Artistes confidentiels et alcooliers, les dessous d’audacieuses collaborations
ENQUETE•Comment des peintres, graphistes ou street artist peu connus accèdent à la popularité par le biais des marques de spiritueux?Marion Buiatti
Ilk. Ce pseudonyme ne vous dit peut-être rien, et pourtant c’est l’auteur d’une campagne de publicité pour la marque de whisky Monkey Shoulder. Son trait, tout comme celui d’un autre nommé Tyrsa, a plu à l’alcoolier. Pour entamer la collaboration, ce dernier leur «demande de faire des choses simples que les consommateurs peuvent comprendre», souligne Thibault Queruau, chef de marque chez Monkey Shoulder. «Quand on nous appelle, c’est pour utiliser notre nom, mais aussi pour notre sens de la communication avec un client», affirme Tyrsa tandis qu’Ilk obtempère d’un signe de tête. Pour preuve, ils ont déjà travaillé avec d’autres marques telles Moët & Chandon ou Lagavulin. S’ils ont l’avantage d’avoir travaillé en agence de publicité en tant que graphistes pour se frayer un chemin vers les marques, ce n’est pas le cas de tous les artistes.
Deux modes opératoires
Pour repérer les talents à mettre en avant, les marques disposent de deux options. La plus simple reste de passer par une agence: «Souvent, notre rôle est de créer une campagne autour de l’univers du street art avec des artistes crédibles et légitimes dans ce milieu», explique Thomas Laget, directeur de production au sein de l’agence Sid Lee. Les alcooliers reçoivent alors des propositions clés en main à peaufiner selon leurs désirs.

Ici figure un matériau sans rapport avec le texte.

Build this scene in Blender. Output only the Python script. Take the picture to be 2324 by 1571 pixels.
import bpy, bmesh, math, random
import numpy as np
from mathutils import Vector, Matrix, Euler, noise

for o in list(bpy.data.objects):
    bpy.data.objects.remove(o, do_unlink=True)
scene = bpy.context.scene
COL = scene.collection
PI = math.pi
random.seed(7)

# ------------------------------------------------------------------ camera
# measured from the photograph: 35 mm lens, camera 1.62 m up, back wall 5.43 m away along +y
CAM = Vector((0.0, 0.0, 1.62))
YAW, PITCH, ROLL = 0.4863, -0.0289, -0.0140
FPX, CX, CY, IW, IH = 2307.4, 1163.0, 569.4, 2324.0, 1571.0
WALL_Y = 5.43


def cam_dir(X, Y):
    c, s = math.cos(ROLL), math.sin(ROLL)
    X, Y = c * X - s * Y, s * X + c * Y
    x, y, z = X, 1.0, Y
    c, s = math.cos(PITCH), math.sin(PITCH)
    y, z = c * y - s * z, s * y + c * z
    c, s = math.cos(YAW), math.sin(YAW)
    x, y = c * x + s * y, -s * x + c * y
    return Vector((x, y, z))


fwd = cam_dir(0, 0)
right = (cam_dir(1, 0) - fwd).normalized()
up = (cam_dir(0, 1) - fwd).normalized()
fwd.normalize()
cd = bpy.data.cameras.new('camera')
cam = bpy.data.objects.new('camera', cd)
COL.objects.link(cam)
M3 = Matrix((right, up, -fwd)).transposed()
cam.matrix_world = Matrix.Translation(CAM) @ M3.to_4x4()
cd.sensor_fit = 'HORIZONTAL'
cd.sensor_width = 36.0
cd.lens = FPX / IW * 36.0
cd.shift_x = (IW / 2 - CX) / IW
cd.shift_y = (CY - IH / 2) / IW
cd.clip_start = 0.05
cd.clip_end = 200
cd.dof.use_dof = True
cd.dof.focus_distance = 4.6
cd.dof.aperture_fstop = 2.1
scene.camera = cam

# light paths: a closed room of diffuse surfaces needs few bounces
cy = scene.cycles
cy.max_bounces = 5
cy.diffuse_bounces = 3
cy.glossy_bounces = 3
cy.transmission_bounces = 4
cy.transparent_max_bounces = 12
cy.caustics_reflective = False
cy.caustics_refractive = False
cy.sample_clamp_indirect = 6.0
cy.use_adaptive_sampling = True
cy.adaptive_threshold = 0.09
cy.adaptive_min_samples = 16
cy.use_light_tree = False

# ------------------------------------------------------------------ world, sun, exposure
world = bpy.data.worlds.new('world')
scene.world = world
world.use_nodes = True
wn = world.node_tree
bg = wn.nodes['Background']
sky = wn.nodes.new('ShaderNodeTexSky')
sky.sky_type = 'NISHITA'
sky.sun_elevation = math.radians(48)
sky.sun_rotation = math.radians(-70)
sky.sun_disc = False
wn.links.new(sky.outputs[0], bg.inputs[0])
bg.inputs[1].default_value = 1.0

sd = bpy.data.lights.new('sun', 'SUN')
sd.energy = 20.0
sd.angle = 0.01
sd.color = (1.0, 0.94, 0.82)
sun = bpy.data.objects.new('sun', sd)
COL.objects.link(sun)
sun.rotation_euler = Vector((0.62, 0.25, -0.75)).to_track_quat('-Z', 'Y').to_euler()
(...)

Mais certains préfèrent passer en direct avec les artistes. C’est le cas de la maison de cognac Hennessy qui «n'a pas de raison de travailler avec une agence. Nous sommes suffisamment au courant et intéressés par le monde de l’art en général pour ne pas avoir besoin qu’on nous tienne par la main», affirme Thomas Moradpour, directeur marketing et communication chez Hennessy. La marque opère une veille constante de la scène artistique urbaine. «On recherche avant tout des artistes qui auraient l’envie de travailler avec nous. On souhaite qu’ils aient également une certaine intimité avec les valeurs et la philosophie d’Hennessy. Il me semble que c’est ainsi qu’une collaboration peut avoir plus de portée», détaille Thomas Moradpour.
Gagner en notoriété
Car c’est la le nerf de la guerre: la visibilité. Quand les alcooliers se servent de l’image accessible et tendance des artistes, ces derniers profitent de la renommée de la marque pour émerger auprès du grand public. Et ce n’est pas Fernando Volken Togni, auteur du graphisme de la bouteille en édition limitée Ballantine’s Brasil: «La vidéo consacrée à la bouteille qui a été postée sur Youtube a fait des millions de vues! Alors ça donne beaucoup de visibilité. De plus, c’est vraiment fun de travailler sur ce genre de projet. Ca permet d’explorer différentes voies au travers de recherches graphiques. On gagne plus que de l’argent, on gagne une certaine liberté.» En effet, les marques laissent quasiment toutes «carte blanche aux artistes», conclut Ilk. Une formule gagnant-gagnant en somme.